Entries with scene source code

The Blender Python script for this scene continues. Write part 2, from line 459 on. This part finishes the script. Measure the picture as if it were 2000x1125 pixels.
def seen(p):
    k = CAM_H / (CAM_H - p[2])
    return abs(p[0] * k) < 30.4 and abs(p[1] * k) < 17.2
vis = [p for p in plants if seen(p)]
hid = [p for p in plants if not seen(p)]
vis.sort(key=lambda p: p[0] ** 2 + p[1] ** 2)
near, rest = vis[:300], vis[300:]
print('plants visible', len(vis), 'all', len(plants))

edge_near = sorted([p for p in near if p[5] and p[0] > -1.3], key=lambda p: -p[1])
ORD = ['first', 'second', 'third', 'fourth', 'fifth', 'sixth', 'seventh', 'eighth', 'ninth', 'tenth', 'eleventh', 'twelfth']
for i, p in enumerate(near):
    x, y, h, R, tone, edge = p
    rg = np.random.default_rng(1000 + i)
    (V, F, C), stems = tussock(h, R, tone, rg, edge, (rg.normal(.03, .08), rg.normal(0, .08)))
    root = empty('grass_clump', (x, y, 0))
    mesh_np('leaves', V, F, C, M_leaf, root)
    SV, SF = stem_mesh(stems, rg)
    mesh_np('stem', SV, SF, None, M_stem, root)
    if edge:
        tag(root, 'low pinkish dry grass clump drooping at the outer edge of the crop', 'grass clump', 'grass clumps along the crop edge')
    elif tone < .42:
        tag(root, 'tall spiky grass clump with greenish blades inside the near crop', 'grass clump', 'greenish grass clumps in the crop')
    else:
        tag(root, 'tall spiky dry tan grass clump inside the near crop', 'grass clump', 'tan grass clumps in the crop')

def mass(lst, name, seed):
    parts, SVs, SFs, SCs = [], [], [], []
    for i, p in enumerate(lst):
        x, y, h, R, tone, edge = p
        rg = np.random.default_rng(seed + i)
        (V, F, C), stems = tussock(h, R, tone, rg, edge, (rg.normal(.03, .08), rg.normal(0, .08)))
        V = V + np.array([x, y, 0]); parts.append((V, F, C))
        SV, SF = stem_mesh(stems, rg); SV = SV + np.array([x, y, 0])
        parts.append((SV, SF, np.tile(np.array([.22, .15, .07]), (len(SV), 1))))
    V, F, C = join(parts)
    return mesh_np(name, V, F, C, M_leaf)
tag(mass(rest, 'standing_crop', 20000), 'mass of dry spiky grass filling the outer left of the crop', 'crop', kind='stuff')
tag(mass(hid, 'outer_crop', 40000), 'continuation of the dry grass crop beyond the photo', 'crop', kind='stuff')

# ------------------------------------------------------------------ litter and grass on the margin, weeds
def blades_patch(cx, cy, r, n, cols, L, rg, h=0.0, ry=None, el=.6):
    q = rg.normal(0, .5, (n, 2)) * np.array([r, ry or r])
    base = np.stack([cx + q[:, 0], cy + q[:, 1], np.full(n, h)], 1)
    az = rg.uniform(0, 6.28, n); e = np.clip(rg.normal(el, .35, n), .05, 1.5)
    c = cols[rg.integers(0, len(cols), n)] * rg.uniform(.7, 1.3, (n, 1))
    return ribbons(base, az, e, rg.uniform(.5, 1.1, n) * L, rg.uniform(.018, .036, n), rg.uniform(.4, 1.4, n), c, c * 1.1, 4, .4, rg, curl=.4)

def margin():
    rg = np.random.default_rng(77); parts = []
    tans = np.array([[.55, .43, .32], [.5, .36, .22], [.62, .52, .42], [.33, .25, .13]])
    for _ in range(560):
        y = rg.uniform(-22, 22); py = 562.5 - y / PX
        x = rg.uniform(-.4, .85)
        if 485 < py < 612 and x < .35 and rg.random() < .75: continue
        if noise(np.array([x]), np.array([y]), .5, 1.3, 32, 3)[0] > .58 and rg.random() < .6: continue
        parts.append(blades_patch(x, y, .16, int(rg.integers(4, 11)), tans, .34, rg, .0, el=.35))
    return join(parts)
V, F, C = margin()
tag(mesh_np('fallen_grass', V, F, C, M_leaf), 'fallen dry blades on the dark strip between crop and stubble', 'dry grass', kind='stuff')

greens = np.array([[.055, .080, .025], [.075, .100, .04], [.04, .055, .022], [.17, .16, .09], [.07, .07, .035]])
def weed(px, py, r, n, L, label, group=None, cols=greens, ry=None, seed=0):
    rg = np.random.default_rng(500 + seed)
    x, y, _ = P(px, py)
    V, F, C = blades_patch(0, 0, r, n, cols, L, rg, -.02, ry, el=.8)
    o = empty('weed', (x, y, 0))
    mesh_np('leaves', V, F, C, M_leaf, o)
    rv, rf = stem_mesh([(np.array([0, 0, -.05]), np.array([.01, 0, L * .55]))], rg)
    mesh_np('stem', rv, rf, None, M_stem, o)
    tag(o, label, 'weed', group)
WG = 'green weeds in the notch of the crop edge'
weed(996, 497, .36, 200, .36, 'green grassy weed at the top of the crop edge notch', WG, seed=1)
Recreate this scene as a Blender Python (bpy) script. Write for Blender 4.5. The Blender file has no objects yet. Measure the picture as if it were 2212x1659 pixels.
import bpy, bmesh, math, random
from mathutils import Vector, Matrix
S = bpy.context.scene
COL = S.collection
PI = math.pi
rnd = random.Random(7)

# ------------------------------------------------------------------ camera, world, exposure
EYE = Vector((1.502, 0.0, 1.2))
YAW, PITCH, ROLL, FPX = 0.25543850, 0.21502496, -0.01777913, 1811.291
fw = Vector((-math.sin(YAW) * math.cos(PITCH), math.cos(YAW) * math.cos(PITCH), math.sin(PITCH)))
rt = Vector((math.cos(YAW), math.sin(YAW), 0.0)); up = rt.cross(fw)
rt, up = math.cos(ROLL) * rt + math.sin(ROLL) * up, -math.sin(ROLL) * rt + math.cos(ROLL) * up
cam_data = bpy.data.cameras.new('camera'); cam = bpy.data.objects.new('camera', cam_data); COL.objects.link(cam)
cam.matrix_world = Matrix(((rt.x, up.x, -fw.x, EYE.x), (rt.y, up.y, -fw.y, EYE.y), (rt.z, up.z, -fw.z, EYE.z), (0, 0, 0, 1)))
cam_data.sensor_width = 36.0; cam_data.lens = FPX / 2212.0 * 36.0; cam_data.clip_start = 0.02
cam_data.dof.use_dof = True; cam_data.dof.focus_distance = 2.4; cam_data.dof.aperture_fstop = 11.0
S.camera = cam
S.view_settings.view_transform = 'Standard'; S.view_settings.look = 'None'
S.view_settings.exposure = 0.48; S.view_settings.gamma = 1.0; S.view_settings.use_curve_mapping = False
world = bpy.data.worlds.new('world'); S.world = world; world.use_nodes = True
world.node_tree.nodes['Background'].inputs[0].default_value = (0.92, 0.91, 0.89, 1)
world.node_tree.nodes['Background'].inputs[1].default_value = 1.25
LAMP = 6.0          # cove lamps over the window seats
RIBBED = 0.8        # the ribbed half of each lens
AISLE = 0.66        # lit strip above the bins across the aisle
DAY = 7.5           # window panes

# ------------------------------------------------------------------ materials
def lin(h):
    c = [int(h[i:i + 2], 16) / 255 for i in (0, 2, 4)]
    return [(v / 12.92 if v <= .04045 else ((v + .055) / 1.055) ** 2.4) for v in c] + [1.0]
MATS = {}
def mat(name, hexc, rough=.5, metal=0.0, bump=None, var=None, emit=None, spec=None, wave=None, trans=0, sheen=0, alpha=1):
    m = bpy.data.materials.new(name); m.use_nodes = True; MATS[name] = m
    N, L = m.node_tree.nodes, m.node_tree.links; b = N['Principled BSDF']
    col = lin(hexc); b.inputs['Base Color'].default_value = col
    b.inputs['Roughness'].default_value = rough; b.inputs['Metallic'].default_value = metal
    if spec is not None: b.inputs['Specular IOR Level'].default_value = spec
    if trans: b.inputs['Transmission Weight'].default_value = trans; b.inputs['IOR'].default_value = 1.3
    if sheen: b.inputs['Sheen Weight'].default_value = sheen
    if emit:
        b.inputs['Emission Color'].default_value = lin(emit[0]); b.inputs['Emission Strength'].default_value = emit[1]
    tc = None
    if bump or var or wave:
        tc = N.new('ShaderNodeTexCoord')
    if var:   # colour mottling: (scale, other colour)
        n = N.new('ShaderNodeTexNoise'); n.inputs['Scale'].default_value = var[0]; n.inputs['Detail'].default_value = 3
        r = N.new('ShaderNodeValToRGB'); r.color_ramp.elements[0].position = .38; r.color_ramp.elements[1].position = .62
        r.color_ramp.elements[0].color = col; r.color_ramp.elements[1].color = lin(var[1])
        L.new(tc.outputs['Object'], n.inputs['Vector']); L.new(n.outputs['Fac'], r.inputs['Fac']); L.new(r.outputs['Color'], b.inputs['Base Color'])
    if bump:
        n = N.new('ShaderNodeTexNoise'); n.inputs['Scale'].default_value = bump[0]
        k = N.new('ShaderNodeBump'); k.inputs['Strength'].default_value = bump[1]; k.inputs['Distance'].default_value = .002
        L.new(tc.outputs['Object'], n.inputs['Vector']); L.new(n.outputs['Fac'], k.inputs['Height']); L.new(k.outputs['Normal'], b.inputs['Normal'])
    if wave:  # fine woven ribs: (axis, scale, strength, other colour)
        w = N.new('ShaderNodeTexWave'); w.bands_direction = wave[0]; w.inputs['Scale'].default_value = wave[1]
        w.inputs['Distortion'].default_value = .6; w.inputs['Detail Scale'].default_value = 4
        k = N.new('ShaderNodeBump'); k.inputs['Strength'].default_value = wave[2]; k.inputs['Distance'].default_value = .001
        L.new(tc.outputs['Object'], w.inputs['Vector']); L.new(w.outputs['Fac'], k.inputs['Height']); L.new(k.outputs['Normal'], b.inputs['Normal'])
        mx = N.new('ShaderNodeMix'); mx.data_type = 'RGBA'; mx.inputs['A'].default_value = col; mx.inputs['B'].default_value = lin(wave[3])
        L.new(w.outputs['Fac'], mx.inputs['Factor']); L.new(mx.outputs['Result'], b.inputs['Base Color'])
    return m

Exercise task
Set down exactly the lines that begin the records and continue through the line bearing "print('plants visible', len(vis), 'all', len(plants))"; include both ends.

Expected answer
The Blender Python script for this scene continues. Write part 2, from line 459 on. This part finishes the script. Measure the picture as if it were 2000x1125 pixels.
def seen(p):
    k = CAM_H / (CAM_H - p[2])
    return abs(p[0] * k) < 30.4 and abs(p[1] * k) < 17.2
vis = [p for p in plants if seen(p)]
hid = [p for p in plants if not seen(p)]
vis.sort(key=lambda p: p[0] ** 2 + p[1] ** 2)
near, rest = vis[:300], vis[300:]
print('plants visible', len(vis), 'all', len(plants))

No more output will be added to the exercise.